[BEGIN SUPPLIED DATA]
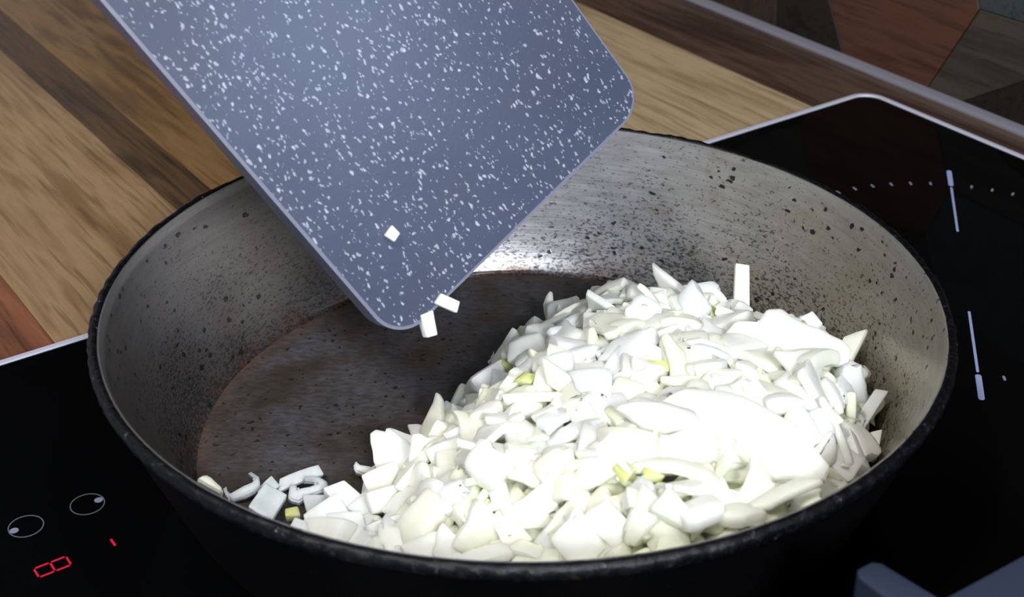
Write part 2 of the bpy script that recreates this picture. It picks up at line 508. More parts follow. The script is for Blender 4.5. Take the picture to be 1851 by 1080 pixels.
# right rear cooking zone: dotted ring and two radial bars
ZC, ZR = (0.1683, -0.1190), 0.0865
dots = []
for k in range(56):
    a = math.radians(134.0) + 2 * math.pi / 56 * k
    off = abs(((math.degrees(a) - 134.0 + 180) % 90) - 0)
    if k % 14 == 0:
        continue
    bm = bmesh.new()
    quad(bm, ZC[0] + ZR * math.cos(a), ZC[1] + ZR * math.sin(a), 0.0032, 0.0011, a)
    build('zone_tick', bm, M['print'], hob)
for k in range(4):
    a = math.radians(134.0 + 90 * k)
    bm = bmesh.new()
    ra, rb = ZR - 0.0012, ZR + 0.0165
    quad(bm, ZC[0] + (ra + rb) / 2 * math.cos(a), ZC[1] + (ra + rb) / 2 * math.sin(a), rb - ra, 0.0024, a)
    build('zone_mark', bm, M['print_blue'], hob)
    bm = bmesh.new()
    ra, rb = ZR - 0.0500, ZR - 0.0030
    quad(bm, ZC[0] + (ra + rb) / 2 * math.cos(a), ZC[1] + (ra + rb) / 2 * math.sin(a), rb - ra, 0.0011, a)
    build('zone_line', bm, M['print_blue'], hob)


def ring_mesh(cx, cy, r0, r1, n=48):
    bm = bmesh.new()
    A = []
    for i in range(n):
        a = 2 * math.pi * i / n
        A.append((math.cos(a), math.sin(a)))
    v = [[bm.verts.new((cx + r * c, cy + r * s_, z)) for c, s_ in A] for r, z in ((r0, 0.0), (r1, 0.0), (r1, PZ), (r0, PZ))]
    for a in range(4):
        for i in range(n):
            j = (i + 1) % n
            bm.faces.new((v[a][i], v[a][j], v[(a + 1) % 4][j], v[(a + 1) % 4][i]))
    return bm


def disc_mesh(cx, cy, rx, ry, n=20):
    bm = bmesh.new()
    prism(bm, [(cx + rx * math.cos(2 * math.pi * i / n), cy + ry * math.sin(2 * math.pi * i / n)) for i in range(n)], 0, PZ)
    return bm


for (cx, cy, sgn) in ((0.1071, -0.4928, 1), (0.1067, -0.5139, -1)):
    kr = build('zone_selector', ring_mesh(cx, cy, 0.0055, 0.00585), M['print_dim'], hob)
    build('selector_dot', disc_mesh(cx, cy + sgn * 0.0040, 0.0014, 0.0015), M['print'], kr)


def segs(lst, name='lit_digit'):
    bm = bmesh.new()
    for (cx, cy, lx, ly, a) in lst:
        quad(bm, cx, cy, lx, ly, a, PZ, 0.00008)
    return build(name, bm, M['led'], hob)


# seven-segment digit, upright towards the wall
cx, cy = 0.1318, -0.5137
h, wd, tk = 0.0053, 0.0050, 0.00062
L = []
for yy in (-h, 0, h):
    L.append((cx, cy + yy, wd - 0.0008, tk, 0))
for yy in (-h / 2, h / 2):
    for xx in (-wd / 2, wd / 2):
        L.append((cx + xx, cy + yy, tk, h - 0.0008, 0))
segs(L)
segs([(0.1314, -0.4932, 0.0040, 0.0008, 0)])

# ------------------------------------------------------------------ pan
pan = empty('frying_pan')
tag(pan, 'deep round steel frying pan, black outside, scoured and speckled inside', 'pan')
NS = 256


def lathe(prof, name, mat, closed=True, rough=0.0, rs=0.0, seed=0.0, smooth=True, sharp=40):
    bm = bmesh.new()
    rings = []
    for (r, z, am) in prof:
        ring = []
        for i in range(NS):
            a = 2 * math.pi * i / NS
            p = Vector((r * math.cos(a), r * math.sin(a), z))
            if am:
                d = noise.noise(p * 260 + Vector((seed, 0, 0))) * am + noise.noise(p * 90 + Vector((0, seed, 0))) * am * 0.7
                p = Vector(((r + d) * math.cos(a), (r + d) * math.sin(a), z + d * 0.5))
            ring.append(bm.verts.new(p))
        rings.append(ring)
    m_ = len(rings)
    for a in range(m_ if closed else m_ - 1):
        b = (a + 1) % m_
        for i in range(NS):
            j = (i + 1) % NS
            bm.faces.new((rings[a][i], rings[a][j], rings[b][j], rings[b][i]))
    if not closed:
        if prof[0][0] < 0.02 or name == 'cooking_floor':
            pass
    return bm


RIM = 0.0636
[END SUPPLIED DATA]
EXERCISE AIM: Leave the pictures out and output the rest of the listing exactly.

RESPONSE:
Write part 2 of the bpy script that recreates this picture. It picks up at line 508. More parts follow. The script is for Blender 4.5. Take the picture to be 1851 by 1080 pixels.
# right rear cooking zone: dotted ring and two radial bars
ZC, ZR = (0.1683, -0.1190), 0.0865
dots = []
for k in range(56):
    a = math.radians(134.0) + 2 * math.pi / 56 * k
    off = abs(((math.degrees(a) - 134.0 + 180) % 90) - 0)
    if k % 14 == 0:
        continue
    bm = bmesh.new()
    quad(bm, ZC[0] + ZR * math.cos(a), ZC[1] + ZR * math.sin(a), 0.0032, 0.0011, a)
    build('zone_tick', bm, M['print'], hob)
for k in range(4):
    a = math.radians(134.0 + 90 * k)
    bm = bmesh.new()
    ra, rb = ZR - 0.0012, ZR + 0.0165
    quad(bm, ZC[0] + (ra + rb) / 2 * math.cos(a), ZC[1] + (ra + rb) / 2 * math.sin(a), rb - ra, 0.0024, a)
    build('zone_mark', bm, M['print_blue'], hob)
    bm = bmesh.new()
    ra, rb = ZR - 0.0500, ZR - 0.0030
    quad(bm, ZC[0] + (ra + rb) / 2 * math.cos(a), ZC[1] + (ra + rb) / 2 * math.sin(a), rb - ra, 0.0011, a)
    build('zone_line', bm, M['print_blue'], hob)


def ring_mesh(cx, cy, r0, r1, n=48):
    bm = bmesh.new()
    A = []
    for i in range(n):
        a = 2 * math.pi * i / n
        A.append((math.cos(a), math.sin(a)))
    v = [[bm.verts.new((cx + r * c, cy + r * s_, z)) for c, s_ in A] for r, z in ((r0, 0.0), (r1, 0.0), (r1, PZ), (r0, PZ))]
    for a in range(4):
        for i in range(n):
            j = (i + 1) % n
            bm.faces.new((v[a][i], v[a][j], v[(a + 1) % 4][j], v[(a + 1) % 4][i]))
    return bm


def disc_mesh(cx, cy, rx, ry, n=20):
    bm = bmesh.new()
    prism(bm, [(cx + rx * math.cos(2 * math.pi * i / n), cy + ry * math.sin(2 * math.pi * i / n)) for i in range(n)], 0, PZ)
    return bm


for (cx, cy, sgn) in ((0.1071, -0.4928, 1), (0.1067, -0.5139, -1)):
    kr = build('zone_selector', ring_mesh(cx, cy, 0.0055, 0.00585), M['print_dim'], hob)
    build('selector_dot', disc_mesh(cx, cy + sgn * 0.0040, 0.0014, 0.0015), M['print'], kr)


def segs(lst, name='lit_digit'):
    bm = bmesh.new()
    for (cx, cy, lx, ly, a) in lst:
        quad(bm, cx, cy, lx, ly, a, PZ, 0.00008)
    return build(name, bm, M['led'], hob)


# seven-segment digit, upright towards the wall
cx, cy = 0.1318, -0.5137
h, wd, tk = 0.0053, 0.0050, 0.00062
L = []
for yy in (-h, 0, h):
    L.append((cx, cy + yy, wd - 0.0008, tk, 0))
for yy in (-h / 2, h / 2):
    for xx in (-wd / 2, wd / 2):
        L.append((cx + xx, cy + yy, tk, h - 0.0008, 0))
segs(L)
segs([(0.1314, -0.4932, 0.0040, 0.0008, 0)])

# ------------------------------------------------------------------ pan
pan = empty('frying_pan')
tag(pan, 'deep round steel frying pan, black outside, scoured and speckled inside', 'pan')
NS = 256


def lathe(prof, name, mat, closed=True, rough=0.0, rs=0.0, seed=0.0, smooth=True, sharp=40):
    bm = bmesh.new()
    rings = []
    for (r, z, am) in prof:
        ring = []
        for i in range(NS):
            a = 2 * math.pi * i / NS
            p = Vector((r * math.cos(a), r * math.sin(a), z))
            if am:
                d = noise.noise(p * 260 + Vector((seed, 0, 0))) * am + noise.noise(p * 90 + Vector((0, seed, 0))) * am * 0.7
                p = Vector(((r + d) * math.cos(a), (r + d) * math.sin(a), z + d * 0.5))
            ring.append(bm.verts.new(p))
        rings.append(ring)
    m_ = len(rings)
    for a in range(m_ if closed else m_ - 1):
        b = (a + 1) % m_
        for i in range(NS):
            j = (i + 1) % NS
            bm.faces.new((rings[a][i], rings[a][j], rings[b][j], rings[b][i]))
    if not closed:
        if prof[0][0] < 0.02 or name == 'cooking_floor':
            pass
    return bm


RIM = 0.0636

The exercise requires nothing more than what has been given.